• [SUPPLIED ENTRIES]

********

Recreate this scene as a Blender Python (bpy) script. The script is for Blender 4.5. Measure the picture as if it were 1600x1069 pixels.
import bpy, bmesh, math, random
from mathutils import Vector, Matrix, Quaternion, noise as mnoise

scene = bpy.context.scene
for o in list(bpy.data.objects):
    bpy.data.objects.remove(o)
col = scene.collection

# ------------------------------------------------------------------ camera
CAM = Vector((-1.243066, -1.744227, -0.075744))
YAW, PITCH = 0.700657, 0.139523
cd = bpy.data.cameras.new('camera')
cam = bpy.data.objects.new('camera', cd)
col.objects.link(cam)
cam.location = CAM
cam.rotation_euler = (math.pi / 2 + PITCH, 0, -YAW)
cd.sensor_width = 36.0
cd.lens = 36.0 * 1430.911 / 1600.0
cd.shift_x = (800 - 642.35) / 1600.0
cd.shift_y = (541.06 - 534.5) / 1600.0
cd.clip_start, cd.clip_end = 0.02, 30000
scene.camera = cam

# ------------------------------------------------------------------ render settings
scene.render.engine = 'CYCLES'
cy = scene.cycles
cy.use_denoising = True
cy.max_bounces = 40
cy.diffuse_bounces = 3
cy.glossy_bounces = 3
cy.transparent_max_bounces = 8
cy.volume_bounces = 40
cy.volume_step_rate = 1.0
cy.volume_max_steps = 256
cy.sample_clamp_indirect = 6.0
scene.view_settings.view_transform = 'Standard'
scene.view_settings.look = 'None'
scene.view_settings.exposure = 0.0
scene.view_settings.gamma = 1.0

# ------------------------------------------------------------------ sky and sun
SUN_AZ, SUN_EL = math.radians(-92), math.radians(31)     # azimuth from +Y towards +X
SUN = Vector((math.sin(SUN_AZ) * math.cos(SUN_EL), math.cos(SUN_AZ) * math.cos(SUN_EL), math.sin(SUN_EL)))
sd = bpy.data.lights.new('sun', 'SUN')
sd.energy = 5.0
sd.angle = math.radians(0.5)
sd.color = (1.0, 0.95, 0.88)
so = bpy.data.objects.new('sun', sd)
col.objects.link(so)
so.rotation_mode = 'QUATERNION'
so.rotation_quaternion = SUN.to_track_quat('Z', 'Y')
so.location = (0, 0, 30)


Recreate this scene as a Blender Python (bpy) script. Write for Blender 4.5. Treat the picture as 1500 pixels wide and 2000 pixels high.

********

• [STATED TASK] All of the records must be retyped exactly as they are.

• [TASK OUTPUT]
Recreate this scene as a Blender Python (bpy) script. The script is for Blender 4.5. Measure the picture as if it were 1600x1069 pixels.
import bpy, bmesh, math, random
from mathutils import Vector, Matrix, Quaternion, noise as mnoise

scene = bpy.context.scene
for o in list(bpy.data.objects):
    bpy.data.objects.remove(o)
col = scene.collection

# ------------------------------------------------------------------ camera
CAM = Vector((-1.243066, -1.744227, -0.075744))
YAW, PITCH = 0.700657, 0.139523
cd = bpy.data.cameras.new('camera')
cam = bpy.data.objects.new('camera', cd)
col.objects.link(cam)
cam.location = CAM
cam.rotation_euler = (math.pi / 2 + PITCH, 0, -YAW)
cd.sensor_width = 36.0
cd.lens = 36.0 * 1430.911 / 1600.0
cd.shift_x = (800 - 642.35) / 1600.0
cd.shift_y = (541.06 - 534.5) / 1600.0
cd.clip_start, cd.clip_end = 0.02, 30000
scene.camera = cam

# ------------------------------------------------------------------ render settings
scene.render.engine = 'CYCLES'
cy = scene.cycles
cy.use_denoising = True
cy.max_bounces = 40
cy.diffuse_bounces = 3
cy.glossy_bounces = 3
cy.transparent_max_bounces = 8
cy.volume_bounces = 40
cy.volume_step_rate = 1.0
cy.volume_max_steps = 256
cy.sample_clamp_indirect = 6.0
scene.view_settings.view_transform = 'Standard'
scene.view_settings.look = 'None'
scene.view_settings.exposure = 0.0
scene.view_settings.gamma = 1.0

# ------------------------------------------------------------------ sky and sun
SUN_AZ, SUN_EL = math.radians(-92), math.radians(31)     # azimuth from +Y towards +X
SUN = Vector((math.sin(SUN_AZ) * math.cos(SUN_EL), math.cos(SUN_AZ) * math.cos(SUN_EL), math.sin(SUN_EL)))
sd = bpy.data.lights.new('sun', 'SUN')
sd.energy = 5.0
sd.angle = math.radians(0.5)
sd.color = (1.0, 0.95, 0.88)
so = bpy.data.objects.new('sun', sd)
col.objects.link(so)
so.rotation_mode = 'QUATERNION'
so.rotation_quaternion = SUN.to_track_quat('Z', 'Y')
so.location = (0, 0, 30)


Recreate this scene as a Blender Python (bpy) script. Write for Blender 4.5. Treat the picture as 1500 pixels wide and 2000 pixels high.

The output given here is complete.